Yep, that’s the workaround I have recently used. Although, I changed the name of the method. That’s just a bit annoying, since there is seemingly (IMHO) no reason for it to be this way.
What would be the disadvantage of being explicit like this? In an Object Oriented language you could probably get away with using the same name foo in both cases, but does that make the code better? I suppose it makes it easier to write, but not easier to read and unambiguously understand what’s going on; especially if a year has gone by, or the call site is 10,000 lines apart from the definition of the global.

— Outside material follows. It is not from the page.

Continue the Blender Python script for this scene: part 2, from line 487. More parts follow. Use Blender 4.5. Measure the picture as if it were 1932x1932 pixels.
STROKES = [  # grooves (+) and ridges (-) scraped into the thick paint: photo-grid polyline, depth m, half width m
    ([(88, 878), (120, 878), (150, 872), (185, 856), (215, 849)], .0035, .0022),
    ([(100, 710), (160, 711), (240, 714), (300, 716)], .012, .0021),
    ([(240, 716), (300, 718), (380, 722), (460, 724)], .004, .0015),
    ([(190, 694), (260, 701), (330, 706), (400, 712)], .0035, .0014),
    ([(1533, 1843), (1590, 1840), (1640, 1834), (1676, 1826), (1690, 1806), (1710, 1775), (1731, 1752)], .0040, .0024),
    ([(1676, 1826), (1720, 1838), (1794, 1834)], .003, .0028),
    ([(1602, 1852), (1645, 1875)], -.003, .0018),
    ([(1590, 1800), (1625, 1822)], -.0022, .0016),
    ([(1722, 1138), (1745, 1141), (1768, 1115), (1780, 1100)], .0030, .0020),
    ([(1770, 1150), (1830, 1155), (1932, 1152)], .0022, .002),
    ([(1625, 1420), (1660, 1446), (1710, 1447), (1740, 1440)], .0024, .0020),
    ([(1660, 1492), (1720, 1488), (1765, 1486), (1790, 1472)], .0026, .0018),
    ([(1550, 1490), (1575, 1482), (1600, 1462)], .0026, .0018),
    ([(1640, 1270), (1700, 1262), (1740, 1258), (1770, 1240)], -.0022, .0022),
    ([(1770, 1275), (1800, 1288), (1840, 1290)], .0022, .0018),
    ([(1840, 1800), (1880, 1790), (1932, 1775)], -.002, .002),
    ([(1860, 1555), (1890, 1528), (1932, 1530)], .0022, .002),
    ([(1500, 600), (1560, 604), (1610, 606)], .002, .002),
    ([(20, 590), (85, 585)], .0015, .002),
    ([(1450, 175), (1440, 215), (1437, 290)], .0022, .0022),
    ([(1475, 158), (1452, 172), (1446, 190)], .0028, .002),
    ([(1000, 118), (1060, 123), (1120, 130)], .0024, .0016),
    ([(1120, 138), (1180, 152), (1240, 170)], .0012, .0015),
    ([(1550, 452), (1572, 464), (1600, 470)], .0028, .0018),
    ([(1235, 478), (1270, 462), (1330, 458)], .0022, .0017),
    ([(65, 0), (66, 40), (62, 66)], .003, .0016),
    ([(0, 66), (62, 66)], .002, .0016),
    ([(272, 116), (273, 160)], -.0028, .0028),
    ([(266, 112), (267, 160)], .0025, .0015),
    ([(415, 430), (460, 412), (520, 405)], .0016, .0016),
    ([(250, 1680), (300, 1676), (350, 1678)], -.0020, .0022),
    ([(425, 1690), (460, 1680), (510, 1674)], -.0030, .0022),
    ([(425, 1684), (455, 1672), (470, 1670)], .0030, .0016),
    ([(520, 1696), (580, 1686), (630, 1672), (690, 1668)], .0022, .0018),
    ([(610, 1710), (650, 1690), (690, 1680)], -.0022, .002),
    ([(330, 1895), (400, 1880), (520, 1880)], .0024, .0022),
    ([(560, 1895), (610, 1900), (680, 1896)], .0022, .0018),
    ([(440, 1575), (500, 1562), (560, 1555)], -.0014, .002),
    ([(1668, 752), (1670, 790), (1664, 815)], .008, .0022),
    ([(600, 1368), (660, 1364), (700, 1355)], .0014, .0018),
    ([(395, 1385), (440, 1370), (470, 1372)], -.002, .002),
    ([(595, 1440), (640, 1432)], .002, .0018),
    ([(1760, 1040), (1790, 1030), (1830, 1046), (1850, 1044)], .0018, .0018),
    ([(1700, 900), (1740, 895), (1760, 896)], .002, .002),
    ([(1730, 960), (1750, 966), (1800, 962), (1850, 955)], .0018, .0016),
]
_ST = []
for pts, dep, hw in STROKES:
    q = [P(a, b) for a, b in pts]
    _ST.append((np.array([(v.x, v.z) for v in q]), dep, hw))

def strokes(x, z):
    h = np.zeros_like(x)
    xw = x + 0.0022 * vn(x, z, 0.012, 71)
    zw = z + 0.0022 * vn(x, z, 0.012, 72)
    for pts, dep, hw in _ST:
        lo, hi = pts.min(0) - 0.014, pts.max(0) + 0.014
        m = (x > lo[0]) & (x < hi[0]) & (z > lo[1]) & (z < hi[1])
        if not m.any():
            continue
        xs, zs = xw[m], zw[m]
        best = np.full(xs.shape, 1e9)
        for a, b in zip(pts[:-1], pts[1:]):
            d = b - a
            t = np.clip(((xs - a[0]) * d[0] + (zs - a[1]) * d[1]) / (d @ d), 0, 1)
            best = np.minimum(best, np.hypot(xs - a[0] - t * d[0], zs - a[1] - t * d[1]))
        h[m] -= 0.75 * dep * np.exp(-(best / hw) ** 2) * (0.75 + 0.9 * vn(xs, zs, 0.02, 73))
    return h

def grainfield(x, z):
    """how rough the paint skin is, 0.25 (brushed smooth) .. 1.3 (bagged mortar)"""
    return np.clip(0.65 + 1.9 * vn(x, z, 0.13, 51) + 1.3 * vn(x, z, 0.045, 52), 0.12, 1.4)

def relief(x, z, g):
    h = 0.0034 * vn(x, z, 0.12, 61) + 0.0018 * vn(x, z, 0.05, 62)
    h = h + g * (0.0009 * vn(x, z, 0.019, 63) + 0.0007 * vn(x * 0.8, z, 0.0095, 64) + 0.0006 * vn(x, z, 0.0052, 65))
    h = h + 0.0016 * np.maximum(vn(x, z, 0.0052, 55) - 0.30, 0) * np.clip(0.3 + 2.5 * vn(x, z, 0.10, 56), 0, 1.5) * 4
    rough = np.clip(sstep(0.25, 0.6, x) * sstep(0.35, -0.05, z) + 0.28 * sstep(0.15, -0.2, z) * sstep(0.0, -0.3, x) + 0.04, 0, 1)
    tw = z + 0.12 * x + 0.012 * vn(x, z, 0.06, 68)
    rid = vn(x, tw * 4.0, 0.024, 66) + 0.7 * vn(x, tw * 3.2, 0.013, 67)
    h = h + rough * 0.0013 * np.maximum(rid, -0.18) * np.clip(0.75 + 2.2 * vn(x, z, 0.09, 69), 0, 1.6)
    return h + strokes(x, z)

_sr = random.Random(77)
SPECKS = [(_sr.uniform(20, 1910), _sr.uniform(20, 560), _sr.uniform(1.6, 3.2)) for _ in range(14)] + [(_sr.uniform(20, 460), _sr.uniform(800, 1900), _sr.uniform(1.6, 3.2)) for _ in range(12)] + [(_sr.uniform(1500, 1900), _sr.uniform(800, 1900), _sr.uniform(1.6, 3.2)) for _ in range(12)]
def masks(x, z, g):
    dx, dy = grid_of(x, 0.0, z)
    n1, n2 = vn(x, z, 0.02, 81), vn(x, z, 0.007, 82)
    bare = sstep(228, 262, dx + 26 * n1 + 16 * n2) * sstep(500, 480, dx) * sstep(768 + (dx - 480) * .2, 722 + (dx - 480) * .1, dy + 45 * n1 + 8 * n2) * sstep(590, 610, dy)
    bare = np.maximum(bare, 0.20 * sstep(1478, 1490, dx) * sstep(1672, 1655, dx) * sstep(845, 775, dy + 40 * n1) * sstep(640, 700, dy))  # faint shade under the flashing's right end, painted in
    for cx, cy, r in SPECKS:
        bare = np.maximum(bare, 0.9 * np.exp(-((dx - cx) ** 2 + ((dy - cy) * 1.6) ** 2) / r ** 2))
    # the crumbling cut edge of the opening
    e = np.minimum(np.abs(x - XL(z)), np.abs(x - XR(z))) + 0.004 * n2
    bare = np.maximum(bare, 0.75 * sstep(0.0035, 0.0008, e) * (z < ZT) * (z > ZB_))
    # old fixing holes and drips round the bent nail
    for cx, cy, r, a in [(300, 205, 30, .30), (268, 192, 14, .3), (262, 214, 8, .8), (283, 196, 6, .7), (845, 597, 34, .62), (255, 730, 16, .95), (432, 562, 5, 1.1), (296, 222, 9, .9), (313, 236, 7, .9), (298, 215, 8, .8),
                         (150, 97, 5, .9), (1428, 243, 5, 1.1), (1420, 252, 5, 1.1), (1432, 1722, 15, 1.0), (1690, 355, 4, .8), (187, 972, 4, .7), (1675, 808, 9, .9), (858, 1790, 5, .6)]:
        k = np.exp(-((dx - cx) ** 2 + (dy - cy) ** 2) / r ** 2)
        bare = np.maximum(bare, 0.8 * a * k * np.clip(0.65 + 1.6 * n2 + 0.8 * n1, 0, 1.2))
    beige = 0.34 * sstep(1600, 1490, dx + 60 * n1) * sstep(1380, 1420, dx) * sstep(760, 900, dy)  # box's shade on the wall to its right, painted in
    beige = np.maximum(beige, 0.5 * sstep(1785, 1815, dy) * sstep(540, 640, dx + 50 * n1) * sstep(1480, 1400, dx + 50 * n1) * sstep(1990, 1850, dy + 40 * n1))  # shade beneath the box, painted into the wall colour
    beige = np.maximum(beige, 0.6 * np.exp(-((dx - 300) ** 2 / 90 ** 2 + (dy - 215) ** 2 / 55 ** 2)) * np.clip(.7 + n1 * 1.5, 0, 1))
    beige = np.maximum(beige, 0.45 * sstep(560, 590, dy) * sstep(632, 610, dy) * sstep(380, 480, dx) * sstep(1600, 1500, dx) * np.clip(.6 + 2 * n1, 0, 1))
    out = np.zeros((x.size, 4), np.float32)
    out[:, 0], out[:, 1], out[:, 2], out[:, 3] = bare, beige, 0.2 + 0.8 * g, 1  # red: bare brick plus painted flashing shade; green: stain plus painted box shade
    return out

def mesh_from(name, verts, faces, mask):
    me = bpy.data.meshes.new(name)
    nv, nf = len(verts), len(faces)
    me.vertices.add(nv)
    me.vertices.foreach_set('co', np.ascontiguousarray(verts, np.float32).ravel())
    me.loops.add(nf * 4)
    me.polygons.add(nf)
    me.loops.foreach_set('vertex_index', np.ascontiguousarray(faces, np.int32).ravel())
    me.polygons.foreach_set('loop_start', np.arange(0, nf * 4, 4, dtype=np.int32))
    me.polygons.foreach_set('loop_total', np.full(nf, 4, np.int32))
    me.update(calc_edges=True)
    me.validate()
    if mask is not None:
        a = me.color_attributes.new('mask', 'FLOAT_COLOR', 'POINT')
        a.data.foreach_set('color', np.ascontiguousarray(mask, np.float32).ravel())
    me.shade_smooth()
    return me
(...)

Now that you mentioned it, I was indeed leaning towards things I got used to in OOP. But I can also understand the Zig’s point of view. I guess that’s the matter of taste at this point.
… but why use global functions in “main” (or not very “main”) file at all?
Suppose that global function is some utility/helper function. Okay, let put them
all into separate file (== namespace):
// util.zig
const std = @import("std");
pub fn doThis() void {
std.log.info("I am doing this", .{});
}
pub fn doThat() void {
std.log.info("And I am doing that", .{});
}
That’s interesting, I would have expected it to be consistent with the global stuff. This might be an oversight either in the design or the implementation. I’ll ask Andrew when I get a chance.
In a sense. That issue, #705 and #1836 are about declarations and fields having the same name at call site (going as far as proposing a special syntax for this), and this one is about (potential) ambiguity of calling declarations with the same name in a scope (e.g., in Foo’s scope above you have two foo’s).